▶

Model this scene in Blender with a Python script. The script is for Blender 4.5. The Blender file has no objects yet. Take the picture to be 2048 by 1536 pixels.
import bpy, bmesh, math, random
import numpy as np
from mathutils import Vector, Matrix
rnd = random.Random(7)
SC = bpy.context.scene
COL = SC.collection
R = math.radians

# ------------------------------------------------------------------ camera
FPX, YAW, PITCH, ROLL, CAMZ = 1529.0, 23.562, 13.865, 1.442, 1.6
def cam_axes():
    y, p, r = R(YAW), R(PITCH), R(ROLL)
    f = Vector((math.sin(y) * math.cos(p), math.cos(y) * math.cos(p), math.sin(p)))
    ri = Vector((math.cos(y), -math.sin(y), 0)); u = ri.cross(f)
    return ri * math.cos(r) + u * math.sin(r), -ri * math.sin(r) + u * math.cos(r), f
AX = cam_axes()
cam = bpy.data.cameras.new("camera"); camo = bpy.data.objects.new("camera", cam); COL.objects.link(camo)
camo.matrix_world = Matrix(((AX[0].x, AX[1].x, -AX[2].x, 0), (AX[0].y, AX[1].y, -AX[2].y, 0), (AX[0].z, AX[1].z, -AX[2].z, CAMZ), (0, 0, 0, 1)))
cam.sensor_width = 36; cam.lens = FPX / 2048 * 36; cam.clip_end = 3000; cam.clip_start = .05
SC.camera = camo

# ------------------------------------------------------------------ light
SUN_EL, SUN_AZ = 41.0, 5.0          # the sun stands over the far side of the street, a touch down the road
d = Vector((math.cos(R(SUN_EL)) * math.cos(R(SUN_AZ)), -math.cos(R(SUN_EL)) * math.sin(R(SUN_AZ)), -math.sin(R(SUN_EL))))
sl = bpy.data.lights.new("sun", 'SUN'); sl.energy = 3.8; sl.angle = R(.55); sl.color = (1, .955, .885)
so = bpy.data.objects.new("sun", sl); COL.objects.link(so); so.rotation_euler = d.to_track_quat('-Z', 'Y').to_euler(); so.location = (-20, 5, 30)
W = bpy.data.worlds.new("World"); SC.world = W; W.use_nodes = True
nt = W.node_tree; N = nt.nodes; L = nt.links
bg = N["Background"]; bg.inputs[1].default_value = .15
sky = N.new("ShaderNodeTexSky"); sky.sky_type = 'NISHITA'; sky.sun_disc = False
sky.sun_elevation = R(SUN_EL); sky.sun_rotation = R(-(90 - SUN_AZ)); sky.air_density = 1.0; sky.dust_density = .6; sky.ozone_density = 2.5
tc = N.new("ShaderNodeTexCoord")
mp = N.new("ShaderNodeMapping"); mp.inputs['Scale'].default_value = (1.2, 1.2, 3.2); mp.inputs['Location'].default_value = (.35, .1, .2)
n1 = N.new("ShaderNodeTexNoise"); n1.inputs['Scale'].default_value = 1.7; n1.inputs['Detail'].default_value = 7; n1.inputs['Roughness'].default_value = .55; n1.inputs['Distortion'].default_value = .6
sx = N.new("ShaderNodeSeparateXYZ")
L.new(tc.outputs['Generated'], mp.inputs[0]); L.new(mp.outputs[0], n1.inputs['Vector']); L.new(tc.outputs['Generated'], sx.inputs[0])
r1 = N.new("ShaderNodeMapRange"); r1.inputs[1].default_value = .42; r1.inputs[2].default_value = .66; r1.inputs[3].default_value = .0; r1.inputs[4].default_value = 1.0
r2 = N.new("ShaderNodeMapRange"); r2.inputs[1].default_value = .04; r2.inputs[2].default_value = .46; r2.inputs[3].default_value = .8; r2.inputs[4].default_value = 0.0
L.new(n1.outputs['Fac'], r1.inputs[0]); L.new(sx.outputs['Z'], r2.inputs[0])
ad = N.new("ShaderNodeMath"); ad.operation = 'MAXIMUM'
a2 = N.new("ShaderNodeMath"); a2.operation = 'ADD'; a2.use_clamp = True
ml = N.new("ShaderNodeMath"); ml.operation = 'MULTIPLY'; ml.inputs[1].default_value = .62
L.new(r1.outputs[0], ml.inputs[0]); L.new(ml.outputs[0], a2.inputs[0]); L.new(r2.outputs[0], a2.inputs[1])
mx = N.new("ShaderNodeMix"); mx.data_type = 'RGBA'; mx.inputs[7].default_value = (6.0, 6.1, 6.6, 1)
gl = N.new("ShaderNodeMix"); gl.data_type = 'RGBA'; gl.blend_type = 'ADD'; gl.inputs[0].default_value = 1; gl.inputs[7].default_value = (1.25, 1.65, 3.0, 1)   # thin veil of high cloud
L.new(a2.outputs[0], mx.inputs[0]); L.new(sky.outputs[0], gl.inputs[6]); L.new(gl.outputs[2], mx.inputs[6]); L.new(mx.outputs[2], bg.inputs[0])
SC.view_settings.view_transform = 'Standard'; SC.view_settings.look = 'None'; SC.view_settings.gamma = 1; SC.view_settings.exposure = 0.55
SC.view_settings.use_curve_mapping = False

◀

Print, please, the lines above from the very first through the one that holds "R = math.radians", both included, word for word and with nothing else.

Model this scene in Blender with a Python script. The script is for Blender 4.5. The Blender file has no objects yet. Take the picture to be 2048 by 1536 pixels.
import bpy, bmesh, math, random
import numpy as np
from mathutils import Vector, Matrix
rnd = random.Random(7)
SC = bpy.context.scene
COL = SC.collection
R = math.radians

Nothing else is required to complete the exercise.